The lines from the top of the material through the line with "finish(bm, 'cross_rail', 'grey_light', dr)" are to be set down exactly. Leave the pictures out.

=== Data provided ===

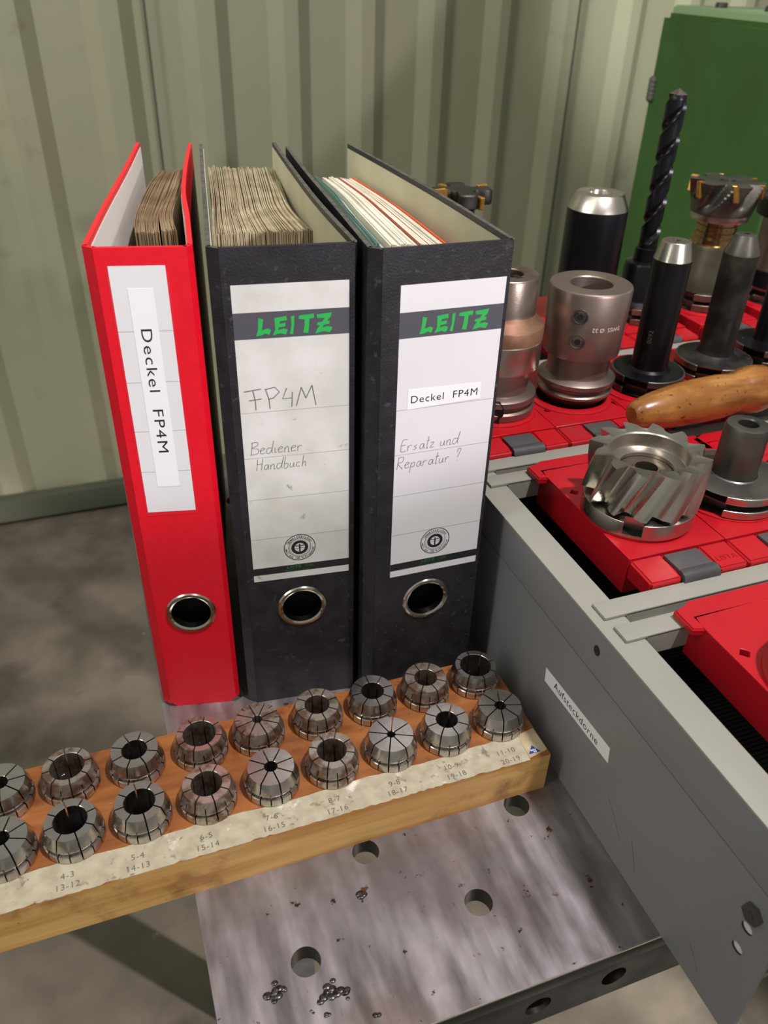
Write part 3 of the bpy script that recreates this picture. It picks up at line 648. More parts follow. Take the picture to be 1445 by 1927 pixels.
for j in range(5):
    v = 254.5 + ROW * (j - 1)
    if j == 3: v = 573.5
    if j == 4: v = 740.5
    bm = bmesh.new()
    # channel with two flat lips; left ends lie on the flange as tabs
    if j > 0 or True:
        box(bm, DU0 + 6.5, DU1 - 2, v, v + 12.5, DZ + 1.0, DZ + 3.0, .4)
        if j < 4: box(bm, DU0 + 5.5, DU1 - 2, v + 19.5, v + 33, DZ + 1.0, DZ + 3.0, .4)
        box(bm, DU0 + 20, DU1 - 2, v + 11, v + 21, DZ - 9, DZ - 7)
        box(bm, DU0 + 20, DU1 - 2, v + 11, v + 12.5, DZ - 9, DZ + 2); box(bm, DU0 + 20, DU1 - 2, v + 19.5, v + 21, DZ - 9, DZ + 2)
        box(bm, DU0 + 20, DU1 - 2, v + .0, v + 1.5, DZ - 12, DZ + 2); (box(bm, DU0 + 20, DU1 - 2, v + 31.5, v + 33, DZ - 12, DZ + 2) if j < 4 else None)
    finish(bm, 'cross_rail', 'grey_light', dr)

# ------------------------------------------------------------------ red tool carriers
CZ = 142.0
def carrier(u0, v0, label, pc=None, w=70.4, dep=145, pocket=28.5):
    u1, v1 = u0 + w, v0 + dep; cx, cy = pc or ((u0 + u1) / 2, v0 + 68)
    t = thing('tool_carrier', label, 'tool carrier', (cx, cy, CZ - 26), 'red plastic tool carriers in the drawer')
    bm = bmesh.new(); c0, c1 = u0 + 22.5, u0 + 49
    sq = []
    for (a, b) in ((u0 + 8, v0 + 51), (u0 + 8, v0 + 100), (u1 - 7, v0 + 51), (u1 - 7, v0 + 100)): sq.append(circ(a, b, 3.6, 4, PI / 2 * 0))
    vb = v1 - 12.5
    holed(bm, [(u0, v0 + 23), (u1, v0 + 23), (u1, vb), (u0, vb)], sq + [circ(cx, cy, pocket, 40)], CZ - 26, CZ)
    o = finish(bm, 'deck', None, t, mats=['red_plastic', 'red_plastic'])
    bv = o.modifiers.new('soft_edges', 'BEVEL'); bv.width = 0.0008; bv.segments = 2; bv.limit_method = 'ANGLE'; bv.angle_limit = math.radians(40)
    for (a, b) in ((u0, c0 - .3), (c1 + .3, u1)):
        bm = bmesh.new(); r = bmesh.ops.create_cube(bm, size=1)
        for v in r['verts']:
            x = a if v.co.x < 0 else b; y = v0 if v.co.y < 0 else v0 + 22.8
            z = (CZ - 14) if v.co.z < 0 else (CZ - (1.6 if y == v0 else .6)); v.co = Vector((x, y, z))
        bmesh.ops.bevel(bm, geom=bm.edges[:], offset=1.3, segments=3, affect='EDGES')
        finish(bm, 'front_pad', 'red_plastic', t)
    bm = bmesh.new(); box(bm, c0, c1, v0 + 6, v0 + 23, CZ - 14, CZ - 3.0); finish(bm, 'bridge', 'red_plastic', t)
    bm = bmesh.new(); box(bm, c0 + 1, c1 - 1, v0 + 3, v0 + 21.5, CZ - 3, CZ - .6, .5); finish(bm, 'label_plate', 'clip_face', t, label='grey label plate')
    bm = bmesh.new(); prism_pts = [(v0 - 1.6, CZ - 15), (v0 - 2.4, CZ - 6), (v0 - .6, CZ - 1.0), (v0 + 3.2, CZ + .4), (v0 + 6, CZ - .6), (v0 + 5, CZ - 15)]
    a = [bm.verts.new((c0 + .2, y, z)) for y, z in prism_pts]; b = [bm.verts.new((c1 - .2, y, z)) for y, z in prism_pts]; n = len(a)
    bm.faces.new(a); bm.faces.new(b[::-1])
    for i in range(n): bm.faces.new((a[i], b[i], b[(i + 1) % n], a[(i + 1) % n]))
    finish(bm, 'rubber_clip', 'clip', t, label='black rubber clip', sharp=50)
    bm = bmesh.new(); lathe(bm, [(pocket - .5, CZ - 4), (pocket + 6.4, CZ - 1), (pocket + 6.0, CZ + 1.2), (pocket + 4, CZ + 2.0), (pocket - .5, CZ + 2.0), (pocket - .5, CZ - 20)], cx, cy, 56, caps=False); finish(bm, 'pocket_rim', 'red_plastic', t)
    bm = bmesh.new(); prism(bm, [(u0 - 6.5, vb - 9), (u0 + .5, vb - 11), (u0 + .5, vb - .5), (u1, vb - .5), (u1, v1), (u0 + 6, v1), (u0 + 2, v1 - 4), (u0 - 6.5, v1 - 5)], CZ - 4.2, CZ, .8); finish(bm, 'hook', 'red_plastic', t)
    return t, cx, cy
C = {}
rows = {1: (280.5, 123.0, 3), 2: (277.2, 288.0, 5), 3: (250.5, 453.0, 7), 4: (254.0, 607.5, 7)}
ROW4 = {1: 299.0, 2: 419.0, 3: 490.5, 5: 580.0, 6: 669.0}
PC = {(1, 0): (317, 191), (2, 0): (311.5, 354.5), (2, 1): (383.5, 354), (3, 0): (288.5, 520), (3, 1): (360, 521), (3, 2): (430, 519), (3, 3): (502, 524), (3, 4): (574, 528), (4, 1): (334, 676), (4, 2): (458, 675), (4, 3): (525, 675), (4, 5): (616, 677), (4, 6): (705, 675)}
wh = {1: 'nearest red tool carrier, cut off by the right picture edge', }
for rr, (u0, v0, n) in rows.items():
    for i in range(n):
        if rr == 1 and i > 1: continue
        if rr == 2 and i > 2: continue
        if rr == 4 and i not in ROW4: continue
        lb = {(1, 0): 'nearest red tool carrier at the right picture edge holding a rusty flange', (1, 1): 'red tool carrier beside the nearest one, almost out of the picture',
              (2, 0): 'red tool carrier holding the large slab milling cutter', (2, 1): 'red tool carrier under the short stub arbor', (2, 2): 'red tool carrier to the right of the stub arbor, out at the picture edge',
              (3, 0): 'red tool carrier beside the right binder under the rust-banded stepped chuck', (3, 1): 'red tool carrier under the wide nickel chuck with two set screws', (3, 2): 'red tool carrier under the glossy black arbor', (3, 3): 'red tool carrier under the matt worn black arbor', (3, 4): 'red tool carrier under the dark notched flange behind the wooden handle',
              (3, 5): 'red tool carrier beyond the notched flange at the right picture edge', (3, 6): 'last red tool carrier of the second-farthest row',
              (4, 0): 'red tool carrier of the farthest row hidden behind the right binder', (4, 1): 'red tool carrier of the farthest row under the gold-tipped slot cutter', (4, 2): 'red tool carrier of the farthest row between slot cutter and tall black cylinder', (4, 3): 'red tool carrier of the farthest row under the twist drill', (4, 4): 'red tool carrier of the farthest row between drill and face mill', (4, 5): 'red tool carrier of the farthest row under the gold-tipped face mill', (4, 6): 'red tool carrier of the farthest row under the banded pinkish holder'}[(rr, i)]
        C[rr, i] = carrier(ROW4[i] if rr == 4 else u0 + 71.2 * i, v0, lb, PC.get((rr, i)), dep=133 if rr == 3 else 145)

bm = bmesh.new(); pf = Frame((277.2 + 52.5, 288 + 6.5, CZ - 1.05), (1, 0, 0), (0, 1, .045)); fr_text(bm, pf, 'LISTA', 6.0, 0, 0, .1, spacing=1.05)
finish(bm, 'embossed_word', 'red_plastic', C[2, 0][0])
# ------------------------------------------------------------------ tools
def star_lathe(bm, outline_fn, layers, cx, cy, n):
    rings = []
    for (k, z) in layers: rings.append([bm.verts.new((cx + x, cy + y, z)) for x, y in outline_fn(k, n)])
    for a, b in zip(rings, rings[1:]):
        for i in range(len(a)): j = (i + 1) % len(a); bm.faces.new((a[i], a[j], b[j], b[i]))
    return rings
def notched(r, az, nw, nd, n=64):
    """circle with two opposite rectangular notches"""
    pts = []
    for i in range(n):
        a = 2 * PI * i / n; x, y = r * math.cos(a), r * math.sin(a)
        # local frame of the notch
        lx = x * math.cos(az) + y * math.sin(az); ly = -x * math.sin(az) + y * math.cos(az)
        if abs(ly) < nw / 2: continue
        pts.append((a, x, y))
    out = []; h = nw / 2; xo = math.sqrt(r * r - h * h); xi = r - nd
    for s in (1, -1):
        for (lx, ly) in ((xo * s, -h * s), (xi * s, -h * s), (xi * s, h * s), (xo * s, h * s)):
            x = lx * math.cos(az) - ly * math.sin(az); y = lx * math.sin(az) + ly * math.cos(az)
            a = math.atan2(y, x) % (2 * PI); rr = (lx, ly, s); out.append((a, x, y))
    # order: notch points keep their own order
    allp = pts[:]
    def key(p): return p[0]
    res = sorted(allp, key=key)
    for s in (1, -1):
        q = out[:4] if s == 1 else out[4:]
        a0 = q[0][0]
        idx = 0
        for k_, p in enumerate(res):
            if ((p[0] - a0) % (2 * PI)) > PI: idx = k_ + 1
        # insert after the last point that precedes a0
        best = max(range(len(res)), key=lambda k2: -((a0 - res[k2][0]) % (2 * PI)))
        res = res[:best + 1] + q + res[best + 1:]
    return [(x, y) for a, x, y in res]
def sk_flange(t, cx, cy, z0, m, az=0.0, r=31.75, groove='black_steel', nm='flange', h=(5.5, 4.5, 5.5), nw=20, nd=11):
    z = z0
    bm = bmesh.new(); pr = [(x + cx, y + cy) for x, y in notched(r, az, nw, nd)]
    prism(bm, pr, z, z + h[0]); prism(bm, pr, z + h[0] + h[1], z + sum(h))
    o = finish(bm, nm, m, t, sharp=25)
    bv = o.modifiers.new('soft_edges', 'BEVEL'); bv.width = 0.0006; bv.segments = 2; bv.limit_method = 'ANGLE'; bv.angle_limit = math.radians(40)
    bm = bmesh.new(); lathe(bm, [(r - nd - .3, z + .2), (r - nd - .3, z + sum(h) - .2)], cx, cy, 40); lathe(bm, [(r - 2.5, z + .1), (r - 2.5, z + .6)], cx, cy, 40); lathe(bm, [(r - 4.5, z + h[0]), (r - 4.5, z + h[0] + h[1])], cx, cy, 40) if nd < 6 else None
    finish(bm, 'flange_core', 'dark', t)
    bm = bmesh.new(); pr = [(x + cx, y + cy) for x, y in notched(r - 4, az, nw, nd - 4 + .01)]; prism(bm, pr, z + h[0], z + h[0] + h[1]); finish(bm, 'gripper_groove', 'dark' if groove == 'black_steel' else groove, t)
    bm = bmesh.new(); lathe(bm, [(11, z - 45), (22.2, z + .3)], cx, cy, 40); finish(bm, 'taper', 'steel', t)
    return z + sum(h)

# glossy black arbor
t = thing('milling_arbor', 'glossy black round arbor with bright chamfered tip on a notched flange', 'milling arbor', (432.8, 519, 143)); cx, cy = 432.8, 519.0
zt = sk_flange(t, cx, cy, 144, 'grey_steel', math.radians(215), r=30.5)
bm = bmesh.new(); lathe(bm, [(30, zt - .2), (26, zt + .6), (18, zt + 1.2), (15.6, zt + 3), (14.9, zt + 7), (14.9, 252)], cx, cy, 56, caps=False); sf = finish(bm, 'shaft', 'black_steel', t)
bm = bmesh.new(); lathe(bm, [(14.9, 252), (14.6, 253), (11.2, 265.5), (10.6, 266), (3, 266), (3, 255)], cx, cy, 56, caps=False); finish(bm, 'chamfered_tip', 'steel', t, label='bright ground tip')
bm = bmesh.new(); q = Vector((cx, cy)); d = Vector((-q.x, -q.y)).normalized(); aa = math.atan2(d.y, d.x) - .25
fr_ = Frame((cx + 14.95 * math.cos(aa), cy + 14.95 * math.sin(aa), 186), (0, 0, 1), (math.sin(aa), -math.cos(aa), 0)); fr_text(bm, fr_, '0092', 5.2, 0, -1.5, .05, spacing=1.1)
for v in bm.verts: 
    rr_ = Vector((v.co.x - cx, v.co.y - cy)); s_ = 15.0 / rr_.length; v.co.x, v.co.y = cx + rr_.x * s_, cy + rr_.y * s_
finish(bm, 'stamped_number', 'lead', sf)
bm = bmesh.new(); lathe(bm, [(4.2, zt - 1), (4.2, zt + .25), (3.0, zt + .3), (2.8, zt - .8)], cx + 22, cy - 8, 24, caps=False); finish(bm, 'drilled_recess', 'steel_brown', t)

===

Written answer -
Write part 3 of the bpy script that recreates this picture. It picks up at line 648. More parts follow. Take the picture to be 1445 by 1927 pixels.
for j in range(5):
    v = 254.5 + ROW * (j - 1)
    if j == 3: v = 573.5
    if j == 4: v = 740.5
    bm = bmesh.new()
    # channel with two flat lips; left ends lie on the flange as tabs
    if j > 0 or True:
        box(bm, DU0 + 6.5, DU1 - 2, v, v + 12.5, DZ + 1.0, DZ + 3.0, .4)
        if j < 4: box(bm, DU0 + 5.5, DU1 - 2, v + 19.5, v + 33, DZ + 1.0, DZ + 3.0, .4)
        box(bm, DU0 + 20, DU1 - 2, v + 11, v + 21, DZ - 9, DZ - 7)
        box(bm, DU0 + 20, DU1 - 2, v + 11, v + 12.5, DZ - 9, DZ + 2); box(bm, DU0 + 20, DU1 - 2, v + 19.5, v + 21, DZ - 9, DZ + 2)
        box(bm, DU0 + 20, DU1 - 2, v + .0, v + 1.5, DZ - 12, DZ + 2); (box(bm, DU0 + 20, DU1 - 2, v + 31.5, v + 33, DZ - 12, DZ + 2) if j < 4 else None)
    finish(bm, 'cross_rail', 'grey_light', dr)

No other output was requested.